*Problem*. Using the data below, output the first line and every line after it up to and including the line containing "random.seed(7)", exactly as written and with nothing added.

*Dataset section*.
============================================================
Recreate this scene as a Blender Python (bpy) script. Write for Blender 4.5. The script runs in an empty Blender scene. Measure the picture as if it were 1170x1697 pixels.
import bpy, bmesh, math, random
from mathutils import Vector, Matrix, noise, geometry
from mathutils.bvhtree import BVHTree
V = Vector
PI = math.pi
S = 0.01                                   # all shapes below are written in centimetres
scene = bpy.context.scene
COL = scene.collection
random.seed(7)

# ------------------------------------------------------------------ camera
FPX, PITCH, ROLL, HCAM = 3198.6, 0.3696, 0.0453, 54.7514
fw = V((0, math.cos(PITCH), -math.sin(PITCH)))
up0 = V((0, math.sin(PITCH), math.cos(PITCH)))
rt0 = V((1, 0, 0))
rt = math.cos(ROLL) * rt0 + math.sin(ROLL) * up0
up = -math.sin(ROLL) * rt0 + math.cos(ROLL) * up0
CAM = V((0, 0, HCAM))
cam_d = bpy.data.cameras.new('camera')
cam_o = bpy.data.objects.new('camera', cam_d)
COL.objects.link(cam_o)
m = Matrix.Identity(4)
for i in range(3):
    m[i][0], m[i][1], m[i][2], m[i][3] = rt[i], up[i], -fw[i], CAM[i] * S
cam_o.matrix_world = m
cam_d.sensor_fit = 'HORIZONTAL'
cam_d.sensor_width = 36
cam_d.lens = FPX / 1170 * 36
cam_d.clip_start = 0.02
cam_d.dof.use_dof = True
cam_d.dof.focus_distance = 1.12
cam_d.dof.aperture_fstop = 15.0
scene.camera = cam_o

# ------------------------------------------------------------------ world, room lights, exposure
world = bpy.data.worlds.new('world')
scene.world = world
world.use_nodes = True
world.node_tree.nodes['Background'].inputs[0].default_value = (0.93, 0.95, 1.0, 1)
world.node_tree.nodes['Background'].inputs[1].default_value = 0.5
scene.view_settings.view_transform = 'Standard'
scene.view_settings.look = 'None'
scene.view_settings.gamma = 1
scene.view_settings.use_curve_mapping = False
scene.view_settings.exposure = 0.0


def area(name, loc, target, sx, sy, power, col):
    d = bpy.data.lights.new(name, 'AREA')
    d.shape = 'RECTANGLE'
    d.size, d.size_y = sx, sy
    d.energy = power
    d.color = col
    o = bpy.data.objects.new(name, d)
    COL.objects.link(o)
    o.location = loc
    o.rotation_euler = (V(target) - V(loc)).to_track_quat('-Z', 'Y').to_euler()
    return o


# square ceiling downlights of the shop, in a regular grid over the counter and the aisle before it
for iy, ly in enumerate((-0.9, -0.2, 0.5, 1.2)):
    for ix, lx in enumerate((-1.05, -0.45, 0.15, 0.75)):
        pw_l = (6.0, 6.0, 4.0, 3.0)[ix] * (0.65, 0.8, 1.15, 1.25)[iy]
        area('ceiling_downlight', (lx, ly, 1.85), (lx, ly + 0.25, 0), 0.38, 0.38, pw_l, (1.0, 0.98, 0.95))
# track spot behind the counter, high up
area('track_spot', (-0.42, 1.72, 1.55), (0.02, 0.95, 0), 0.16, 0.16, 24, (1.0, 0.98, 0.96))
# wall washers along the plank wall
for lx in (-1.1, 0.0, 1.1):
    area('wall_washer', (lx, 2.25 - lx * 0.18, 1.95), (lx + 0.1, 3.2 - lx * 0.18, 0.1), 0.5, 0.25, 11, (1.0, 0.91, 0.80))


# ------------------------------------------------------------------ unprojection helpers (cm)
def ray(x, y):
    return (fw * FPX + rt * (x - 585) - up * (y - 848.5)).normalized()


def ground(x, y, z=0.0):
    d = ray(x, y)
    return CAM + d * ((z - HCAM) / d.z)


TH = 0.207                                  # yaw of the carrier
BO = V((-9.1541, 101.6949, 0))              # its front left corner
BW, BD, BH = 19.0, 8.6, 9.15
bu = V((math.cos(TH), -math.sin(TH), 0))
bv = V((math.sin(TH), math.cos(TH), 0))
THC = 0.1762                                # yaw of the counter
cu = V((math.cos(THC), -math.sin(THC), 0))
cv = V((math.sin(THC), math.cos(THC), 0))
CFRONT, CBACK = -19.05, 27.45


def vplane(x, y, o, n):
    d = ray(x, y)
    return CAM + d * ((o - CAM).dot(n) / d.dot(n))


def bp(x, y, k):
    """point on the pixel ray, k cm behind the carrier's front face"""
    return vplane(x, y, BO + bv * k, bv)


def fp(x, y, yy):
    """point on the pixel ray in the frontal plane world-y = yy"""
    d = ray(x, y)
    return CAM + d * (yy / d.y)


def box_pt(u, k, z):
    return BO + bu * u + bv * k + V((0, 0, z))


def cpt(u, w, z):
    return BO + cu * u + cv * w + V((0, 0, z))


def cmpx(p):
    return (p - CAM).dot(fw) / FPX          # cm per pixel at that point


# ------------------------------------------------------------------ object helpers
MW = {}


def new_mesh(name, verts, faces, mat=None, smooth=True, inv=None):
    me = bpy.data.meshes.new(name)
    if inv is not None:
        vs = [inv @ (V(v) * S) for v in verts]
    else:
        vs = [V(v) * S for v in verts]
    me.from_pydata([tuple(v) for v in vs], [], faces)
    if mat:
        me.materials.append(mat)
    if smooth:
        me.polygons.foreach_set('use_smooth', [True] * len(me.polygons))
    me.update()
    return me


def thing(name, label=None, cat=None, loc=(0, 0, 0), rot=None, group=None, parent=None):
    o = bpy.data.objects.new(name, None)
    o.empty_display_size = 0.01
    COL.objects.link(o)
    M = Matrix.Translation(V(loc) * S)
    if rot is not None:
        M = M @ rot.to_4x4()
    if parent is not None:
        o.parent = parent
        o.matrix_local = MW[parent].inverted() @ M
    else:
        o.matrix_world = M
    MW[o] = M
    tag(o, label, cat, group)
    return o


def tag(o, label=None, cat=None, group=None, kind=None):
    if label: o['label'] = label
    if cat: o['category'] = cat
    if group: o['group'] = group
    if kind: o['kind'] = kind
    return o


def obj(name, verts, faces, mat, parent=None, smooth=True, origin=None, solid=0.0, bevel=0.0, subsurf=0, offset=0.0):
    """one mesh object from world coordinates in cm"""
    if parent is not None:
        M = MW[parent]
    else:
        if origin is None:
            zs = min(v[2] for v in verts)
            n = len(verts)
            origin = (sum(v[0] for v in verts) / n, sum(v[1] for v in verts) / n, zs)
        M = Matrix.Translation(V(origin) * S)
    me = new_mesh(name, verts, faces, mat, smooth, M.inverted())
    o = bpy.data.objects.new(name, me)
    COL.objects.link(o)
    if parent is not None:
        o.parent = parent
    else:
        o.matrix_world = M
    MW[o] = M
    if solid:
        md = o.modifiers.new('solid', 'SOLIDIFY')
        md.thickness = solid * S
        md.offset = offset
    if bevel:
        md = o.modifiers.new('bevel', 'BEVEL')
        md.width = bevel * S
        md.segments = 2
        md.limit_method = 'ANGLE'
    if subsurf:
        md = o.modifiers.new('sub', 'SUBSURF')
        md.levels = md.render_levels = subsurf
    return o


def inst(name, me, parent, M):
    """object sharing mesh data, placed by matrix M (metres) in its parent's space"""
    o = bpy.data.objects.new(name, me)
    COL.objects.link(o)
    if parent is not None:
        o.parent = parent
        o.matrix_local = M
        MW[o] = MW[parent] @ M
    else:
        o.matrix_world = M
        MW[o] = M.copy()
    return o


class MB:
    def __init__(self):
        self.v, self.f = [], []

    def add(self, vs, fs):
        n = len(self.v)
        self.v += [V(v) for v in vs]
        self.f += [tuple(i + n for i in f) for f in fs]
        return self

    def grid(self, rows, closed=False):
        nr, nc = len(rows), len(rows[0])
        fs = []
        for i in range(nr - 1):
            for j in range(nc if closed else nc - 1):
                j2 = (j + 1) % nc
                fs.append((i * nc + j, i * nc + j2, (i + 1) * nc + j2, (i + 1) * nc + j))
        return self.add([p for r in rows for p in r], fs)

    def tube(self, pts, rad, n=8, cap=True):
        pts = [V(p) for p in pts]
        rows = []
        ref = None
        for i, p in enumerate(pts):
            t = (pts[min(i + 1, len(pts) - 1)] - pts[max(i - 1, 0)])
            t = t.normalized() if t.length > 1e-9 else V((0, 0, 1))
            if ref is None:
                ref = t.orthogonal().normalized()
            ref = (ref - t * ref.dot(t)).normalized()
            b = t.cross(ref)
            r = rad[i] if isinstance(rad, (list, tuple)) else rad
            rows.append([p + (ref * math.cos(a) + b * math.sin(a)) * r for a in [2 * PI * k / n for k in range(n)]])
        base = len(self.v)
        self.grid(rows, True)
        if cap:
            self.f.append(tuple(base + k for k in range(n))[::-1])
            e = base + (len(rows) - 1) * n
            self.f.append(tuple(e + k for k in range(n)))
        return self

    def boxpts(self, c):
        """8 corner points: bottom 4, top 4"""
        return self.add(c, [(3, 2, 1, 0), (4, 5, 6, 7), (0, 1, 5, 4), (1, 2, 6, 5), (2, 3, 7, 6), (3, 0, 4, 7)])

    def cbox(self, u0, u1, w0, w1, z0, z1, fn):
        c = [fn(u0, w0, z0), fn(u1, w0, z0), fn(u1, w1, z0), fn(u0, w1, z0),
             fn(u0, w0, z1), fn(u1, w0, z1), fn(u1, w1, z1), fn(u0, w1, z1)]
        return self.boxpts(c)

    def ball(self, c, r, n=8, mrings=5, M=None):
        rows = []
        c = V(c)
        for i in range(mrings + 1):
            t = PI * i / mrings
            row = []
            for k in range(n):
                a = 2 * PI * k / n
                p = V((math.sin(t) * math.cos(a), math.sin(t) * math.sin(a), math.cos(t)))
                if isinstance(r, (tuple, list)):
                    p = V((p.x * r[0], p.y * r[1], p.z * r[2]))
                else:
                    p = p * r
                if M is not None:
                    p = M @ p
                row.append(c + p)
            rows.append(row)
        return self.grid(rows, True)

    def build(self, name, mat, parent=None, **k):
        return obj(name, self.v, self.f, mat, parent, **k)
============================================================
*Complete response*.
Recreate this scene as a Blender Python (bpy) script. Write for Blender 4.5. The script runs in an empty Blender scene. Measure the picture as if it were 1170x1697 pixels.
import bpy, bmesh, math, random
from mathutils import Vector, Matrix, noise, geometry
from mathutils.bvhtree import BVHTree
V = Vector
PI = math.pi
S = 0.01                                   # all shapes below are written in centimetres
scene = bpy.context.scene
COL = scene.collection
random.seed(7)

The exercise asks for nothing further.